The contrast with contemporary politics could not be starker. Today, we see the rise of governments and movements that thrive on identifying enemies, on drawing lines of exclusion, on declaring certain communities unwelcome. Akbar’s model offers a powerful alternative. It reminds us that inclusion is not weakness, that diversity is not a threat, and that the most durable political communities are those built on the recognition of shared humanity rather than on the enforcement of narrow loyalties.
The Enduring Legacy
This does not mean that Akbar was a modern secular democrat. He was an early modern emperor whose authority remained deeply personal and monarchical. Nor does it mean that all conflicts disappeared under his rule. Yet historical understanding requires us to judge figures within their own context. By the standards of the sixteenth century, where religious persecution was the norm across much of the globe from Europe to Safavid Persia to the Ottoman Empire, Akbar’s policies represented an extraordinary departure from prevailing models of confessional governance.
Indeed, the most enduring legacy of Akbar may not be his military conquests or administrative reforms, but the political imagination he bequeathed to the subcontinent. At a time when much of the world was torn apart by religious conflict, he articulated a vision in which political community could transcend differences of faith. The Mahzar, the Ibadat Khana, the abolition of discriminatory taxes, the patronage of temples and churches, the social contract theory of kingship, the Ishraqi philosophy of divine light illuminating all beings, and the doctrine of sulh-i kul were all manifestations of this larger project.
Modern attempts to portray Akbar as either a tyrant disguised as a liberal or a ruler whose inclusiveness was merely tactical reveal more about contemporary ideological anxieties than about the sixteenth century. Serious historical scholarship, from M. Athar Ali, Irfan Habib, Shireen Moosvi, B. L. Bhadani, and Savitri Chandra to my own work on the Ibadat Khana, has consistently demonstrated the complexity of Mughal governance. The evidence does not support the image of an empire organised around religious persecution. Rather, it reveals a state that, especially under Akbar, sought to reconcile diversity with imperial authority.
In an age increasingly tempted by exclusionary visions of the past and the present, Akbar’s experiment remains historically significant precisely because it points in the opposite direction.

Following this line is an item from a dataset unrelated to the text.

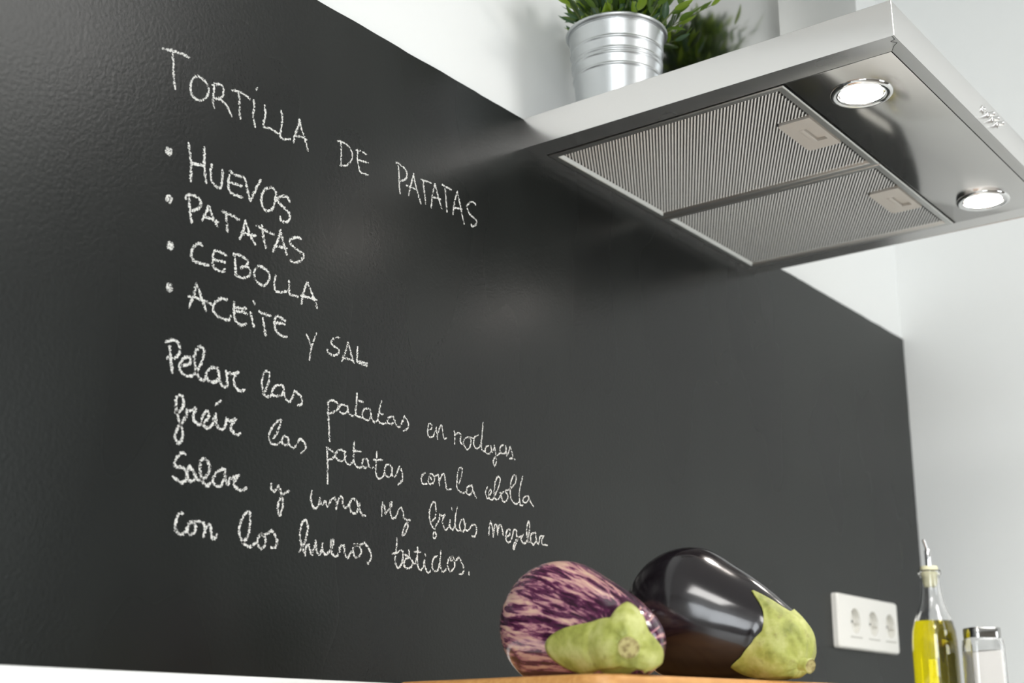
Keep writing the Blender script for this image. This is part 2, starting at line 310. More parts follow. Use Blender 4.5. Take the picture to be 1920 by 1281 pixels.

His reign reminds us that one of the most powerful states in pre-modern India was built not upon religious uniformity but upon the recognition that a durable political order required space for many faiths, communities, and ways of life. He chose inclusion over exclusion, light over darkness, and peace over perpetual conflict. That lesson, perhaps, is what makes Akbar so controversial and so profoundly relevant today.